Hudak noted that the letters were sent to those businesses that appeared to fall under FinCEN's definition of money transmitters, but had not registered with it as per the US rules.

FinCEN has asked the bitcoin businesses for more information about their business models and warned the firms about a legal "gray area" in their businesses, the news agency added, citing Jon Matonis, executive director of the Bitcoin Foundation, an advocacy group.

Matonis added that the businesses may effectively be "put out of business in an extrajudicial manner."

A bitcoin businessman has chosen to suspend his business activity following the receipt of the letter, as he considered state and federal compliance matters, Reuters added.

In March, FinCEN put certain bitcoin businesses under its regulation after the Treasury issued guidelines on defining certain digital currency businesses as money transmitters. Under the US regulation, money-transmission firms such as Western Union and PayPal are required to enact anti-money laundering controls, report suspicious activity, register with FinCEN and obtain state licenses.

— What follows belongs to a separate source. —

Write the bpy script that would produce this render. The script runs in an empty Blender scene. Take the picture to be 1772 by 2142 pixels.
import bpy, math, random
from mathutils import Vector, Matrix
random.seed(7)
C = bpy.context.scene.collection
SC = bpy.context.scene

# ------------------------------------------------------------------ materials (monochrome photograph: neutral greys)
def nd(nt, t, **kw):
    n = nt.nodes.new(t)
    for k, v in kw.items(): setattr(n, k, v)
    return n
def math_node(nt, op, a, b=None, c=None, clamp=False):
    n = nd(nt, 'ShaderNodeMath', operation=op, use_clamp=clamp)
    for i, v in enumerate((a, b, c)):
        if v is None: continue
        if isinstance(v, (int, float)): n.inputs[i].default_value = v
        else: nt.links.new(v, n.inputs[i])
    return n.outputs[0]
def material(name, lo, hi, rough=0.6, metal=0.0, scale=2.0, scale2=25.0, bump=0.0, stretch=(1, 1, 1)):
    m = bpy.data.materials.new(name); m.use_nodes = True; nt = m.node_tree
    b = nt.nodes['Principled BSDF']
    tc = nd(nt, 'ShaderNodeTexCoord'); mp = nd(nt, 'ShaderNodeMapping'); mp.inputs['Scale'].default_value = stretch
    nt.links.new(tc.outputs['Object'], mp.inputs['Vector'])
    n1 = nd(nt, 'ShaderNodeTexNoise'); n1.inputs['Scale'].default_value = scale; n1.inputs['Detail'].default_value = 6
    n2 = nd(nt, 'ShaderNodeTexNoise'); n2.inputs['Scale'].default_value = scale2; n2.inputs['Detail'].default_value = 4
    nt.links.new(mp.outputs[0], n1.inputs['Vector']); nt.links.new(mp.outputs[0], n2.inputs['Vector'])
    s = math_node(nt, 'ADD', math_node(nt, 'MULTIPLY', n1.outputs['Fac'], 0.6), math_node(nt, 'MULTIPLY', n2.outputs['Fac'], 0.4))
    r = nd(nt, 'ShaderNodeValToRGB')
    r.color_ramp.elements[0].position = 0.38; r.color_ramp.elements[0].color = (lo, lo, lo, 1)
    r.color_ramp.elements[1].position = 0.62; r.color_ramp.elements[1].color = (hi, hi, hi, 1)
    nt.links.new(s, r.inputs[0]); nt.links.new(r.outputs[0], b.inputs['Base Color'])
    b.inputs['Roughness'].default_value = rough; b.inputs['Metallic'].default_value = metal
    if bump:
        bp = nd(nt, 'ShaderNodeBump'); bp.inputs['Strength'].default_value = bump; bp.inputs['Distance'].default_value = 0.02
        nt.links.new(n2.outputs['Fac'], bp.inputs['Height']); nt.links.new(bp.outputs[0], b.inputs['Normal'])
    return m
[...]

While some bitcoin businesses refused to take up the role as money transmitters, some others have registered with the FinCEN to comply with regulations.

Popularity and Concerns

Bitcoin, the peer-to-peer virtual currency, was launched in 2008 and is traded within a global network of computers. They can be transferred without going through banks or clearing houses, reducing fees involved in the services significantly.

The value of the virtual currency surpassed $1,000 (£610, €726) recently, as more and more businesses and consumers used the currency to buy and sell products and services.

The currency is not backed by any government or companies.

Critics say bitcoins could be used for drug transactions, money-laundering and other illegal activities due to the near anonymity of those who deal in it.

Earlier in October, US regulators shut down an online marketplace using bitcoins named Silk Road on charges of buying and selling illegal drugs and regulators seized $3.6m worth of bitcoins.

China, the world's second largest economy, earlier barred its banks from bitcoin transactions, noting that the virtual currency has no legal status.

Furthermore, the European Banking Authority (EBA) also warned consumers on the risks of virtual currencies, saying they may be at risk of losing their money as the currency is not regulated.

In addition, Norway ruled that bitcoin does not qualify as real money and it will be treated as an asset on which capital gains tax can be charged.